## DESCRIPTION OF THE TASK
Check each line of the material below, and copy it if it holds the string "Blender".

Scene script records
+--

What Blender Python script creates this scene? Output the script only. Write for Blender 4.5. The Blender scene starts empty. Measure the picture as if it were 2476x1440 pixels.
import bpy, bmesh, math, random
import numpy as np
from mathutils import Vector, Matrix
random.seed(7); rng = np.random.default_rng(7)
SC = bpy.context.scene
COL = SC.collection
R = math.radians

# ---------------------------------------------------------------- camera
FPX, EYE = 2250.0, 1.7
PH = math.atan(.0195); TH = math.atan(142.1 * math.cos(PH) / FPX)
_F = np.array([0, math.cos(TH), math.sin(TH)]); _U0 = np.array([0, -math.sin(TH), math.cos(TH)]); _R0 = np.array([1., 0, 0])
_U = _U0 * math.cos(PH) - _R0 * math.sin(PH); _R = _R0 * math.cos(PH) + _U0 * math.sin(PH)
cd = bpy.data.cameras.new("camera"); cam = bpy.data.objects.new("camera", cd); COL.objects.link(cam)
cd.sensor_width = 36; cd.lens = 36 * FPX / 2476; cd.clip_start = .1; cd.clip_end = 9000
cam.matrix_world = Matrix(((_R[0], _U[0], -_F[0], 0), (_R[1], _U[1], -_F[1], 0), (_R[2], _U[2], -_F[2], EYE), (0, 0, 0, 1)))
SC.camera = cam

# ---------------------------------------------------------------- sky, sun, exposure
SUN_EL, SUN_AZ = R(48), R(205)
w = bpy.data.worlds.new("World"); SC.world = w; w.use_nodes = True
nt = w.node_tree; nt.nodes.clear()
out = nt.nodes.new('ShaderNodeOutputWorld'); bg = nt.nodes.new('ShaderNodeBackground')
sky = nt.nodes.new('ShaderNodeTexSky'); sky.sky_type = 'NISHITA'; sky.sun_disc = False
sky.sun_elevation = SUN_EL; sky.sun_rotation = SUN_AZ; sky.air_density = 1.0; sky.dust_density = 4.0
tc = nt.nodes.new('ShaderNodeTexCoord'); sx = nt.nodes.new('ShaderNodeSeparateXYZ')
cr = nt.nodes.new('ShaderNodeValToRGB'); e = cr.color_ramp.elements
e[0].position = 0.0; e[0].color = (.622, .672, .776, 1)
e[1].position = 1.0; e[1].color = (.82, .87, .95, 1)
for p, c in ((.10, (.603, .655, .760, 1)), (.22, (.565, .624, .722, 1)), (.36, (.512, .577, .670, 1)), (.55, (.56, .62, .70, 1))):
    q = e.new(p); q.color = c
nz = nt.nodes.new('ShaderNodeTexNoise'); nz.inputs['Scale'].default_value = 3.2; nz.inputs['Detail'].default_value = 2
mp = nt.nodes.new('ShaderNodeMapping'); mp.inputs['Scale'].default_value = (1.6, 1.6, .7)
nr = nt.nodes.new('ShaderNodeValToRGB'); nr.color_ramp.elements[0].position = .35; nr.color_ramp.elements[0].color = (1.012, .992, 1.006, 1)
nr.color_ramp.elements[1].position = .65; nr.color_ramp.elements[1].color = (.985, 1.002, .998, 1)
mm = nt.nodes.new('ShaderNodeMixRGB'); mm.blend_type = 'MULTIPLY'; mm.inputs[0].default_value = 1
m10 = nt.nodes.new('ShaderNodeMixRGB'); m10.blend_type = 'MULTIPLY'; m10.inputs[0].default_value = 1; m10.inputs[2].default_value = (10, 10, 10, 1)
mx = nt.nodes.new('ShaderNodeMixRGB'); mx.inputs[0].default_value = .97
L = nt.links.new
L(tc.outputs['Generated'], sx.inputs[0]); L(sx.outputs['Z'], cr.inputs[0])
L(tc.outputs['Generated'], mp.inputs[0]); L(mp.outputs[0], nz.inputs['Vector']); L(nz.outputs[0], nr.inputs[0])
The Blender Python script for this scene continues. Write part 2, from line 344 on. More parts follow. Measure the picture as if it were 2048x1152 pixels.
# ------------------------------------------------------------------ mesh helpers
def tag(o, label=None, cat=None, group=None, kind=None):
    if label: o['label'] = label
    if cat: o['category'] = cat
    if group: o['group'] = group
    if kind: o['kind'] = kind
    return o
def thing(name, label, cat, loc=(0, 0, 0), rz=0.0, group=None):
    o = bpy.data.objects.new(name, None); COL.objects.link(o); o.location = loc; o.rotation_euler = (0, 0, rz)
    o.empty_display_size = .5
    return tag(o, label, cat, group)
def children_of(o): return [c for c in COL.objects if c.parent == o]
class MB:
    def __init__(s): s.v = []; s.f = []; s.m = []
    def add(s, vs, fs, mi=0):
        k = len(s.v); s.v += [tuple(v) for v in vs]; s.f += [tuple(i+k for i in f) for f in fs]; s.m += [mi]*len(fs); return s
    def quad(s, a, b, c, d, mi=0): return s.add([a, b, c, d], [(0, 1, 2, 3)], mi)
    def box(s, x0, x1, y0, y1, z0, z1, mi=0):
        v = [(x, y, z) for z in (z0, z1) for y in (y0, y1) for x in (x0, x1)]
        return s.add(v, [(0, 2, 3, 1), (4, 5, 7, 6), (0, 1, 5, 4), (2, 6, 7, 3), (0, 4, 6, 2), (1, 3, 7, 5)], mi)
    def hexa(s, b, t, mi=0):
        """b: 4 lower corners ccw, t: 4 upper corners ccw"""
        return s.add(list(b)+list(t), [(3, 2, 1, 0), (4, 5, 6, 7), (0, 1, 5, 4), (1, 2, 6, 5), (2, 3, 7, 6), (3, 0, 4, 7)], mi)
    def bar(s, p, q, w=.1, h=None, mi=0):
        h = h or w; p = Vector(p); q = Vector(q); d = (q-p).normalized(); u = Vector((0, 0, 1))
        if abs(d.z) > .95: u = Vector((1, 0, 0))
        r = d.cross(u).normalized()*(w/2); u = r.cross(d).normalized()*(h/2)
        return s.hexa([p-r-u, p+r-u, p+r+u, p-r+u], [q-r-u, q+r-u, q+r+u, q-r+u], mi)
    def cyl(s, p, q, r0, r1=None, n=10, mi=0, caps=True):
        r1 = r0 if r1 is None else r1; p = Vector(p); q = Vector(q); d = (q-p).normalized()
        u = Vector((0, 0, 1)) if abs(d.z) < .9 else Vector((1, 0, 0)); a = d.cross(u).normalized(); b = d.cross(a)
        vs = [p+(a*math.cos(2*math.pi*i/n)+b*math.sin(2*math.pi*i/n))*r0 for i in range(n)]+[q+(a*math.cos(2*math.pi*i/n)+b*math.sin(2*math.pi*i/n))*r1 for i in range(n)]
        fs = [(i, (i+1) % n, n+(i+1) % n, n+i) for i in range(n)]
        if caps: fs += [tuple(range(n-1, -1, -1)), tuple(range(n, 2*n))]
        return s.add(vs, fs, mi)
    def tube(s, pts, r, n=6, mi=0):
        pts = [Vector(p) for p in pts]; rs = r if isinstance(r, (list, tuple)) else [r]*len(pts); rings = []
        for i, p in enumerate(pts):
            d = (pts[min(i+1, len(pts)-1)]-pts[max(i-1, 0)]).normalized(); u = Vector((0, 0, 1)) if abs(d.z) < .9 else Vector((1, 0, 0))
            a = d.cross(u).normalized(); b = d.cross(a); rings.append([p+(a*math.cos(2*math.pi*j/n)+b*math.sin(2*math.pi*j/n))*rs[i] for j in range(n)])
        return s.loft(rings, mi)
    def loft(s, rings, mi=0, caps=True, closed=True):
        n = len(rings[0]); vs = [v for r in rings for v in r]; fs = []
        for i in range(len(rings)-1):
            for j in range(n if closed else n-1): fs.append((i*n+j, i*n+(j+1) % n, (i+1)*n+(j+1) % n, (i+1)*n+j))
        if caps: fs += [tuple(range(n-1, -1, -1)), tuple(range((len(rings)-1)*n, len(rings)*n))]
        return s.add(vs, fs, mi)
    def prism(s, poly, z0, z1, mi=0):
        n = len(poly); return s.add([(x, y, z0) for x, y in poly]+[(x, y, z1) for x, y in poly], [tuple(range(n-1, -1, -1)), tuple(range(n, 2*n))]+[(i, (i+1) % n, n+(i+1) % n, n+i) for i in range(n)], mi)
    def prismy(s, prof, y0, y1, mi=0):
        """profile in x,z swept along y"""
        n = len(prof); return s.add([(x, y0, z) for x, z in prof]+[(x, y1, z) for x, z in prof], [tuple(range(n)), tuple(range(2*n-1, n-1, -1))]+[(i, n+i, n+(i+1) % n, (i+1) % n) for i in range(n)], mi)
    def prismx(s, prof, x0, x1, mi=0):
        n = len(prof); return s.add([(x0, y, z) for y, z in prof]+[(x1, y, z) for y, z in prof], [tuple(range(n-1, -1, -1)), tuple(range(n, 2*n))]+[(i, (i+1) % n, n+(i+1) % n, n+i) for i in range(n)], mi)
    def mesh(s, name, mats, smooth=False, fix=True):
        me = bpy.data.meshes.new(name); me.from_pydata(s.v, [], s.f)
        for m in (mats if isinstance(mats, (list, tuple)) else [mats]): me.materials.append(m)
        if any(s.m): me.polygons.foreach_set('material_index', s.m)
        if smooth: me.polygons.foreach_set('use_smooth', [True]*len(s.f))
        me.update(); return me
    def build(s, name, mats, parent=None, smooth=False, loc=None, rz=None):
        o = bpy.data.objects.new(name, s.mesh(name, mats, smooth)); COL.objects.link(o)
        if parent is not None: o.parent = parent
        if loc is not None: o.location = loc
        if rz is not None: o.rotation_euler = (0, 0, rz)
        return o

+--

## ANSWER TO THIS TASK
What Blender Python script creates this scene? Output the script only. Write for Blender 4.5. The Blender scene starts empty. Measure the picture as if it were 2476x1440 pixels.
The Blender Python script for this scene continues. Write part 2, from line 344 on. More parts follow. Measure the picture as if it were 2048x1152 pixels.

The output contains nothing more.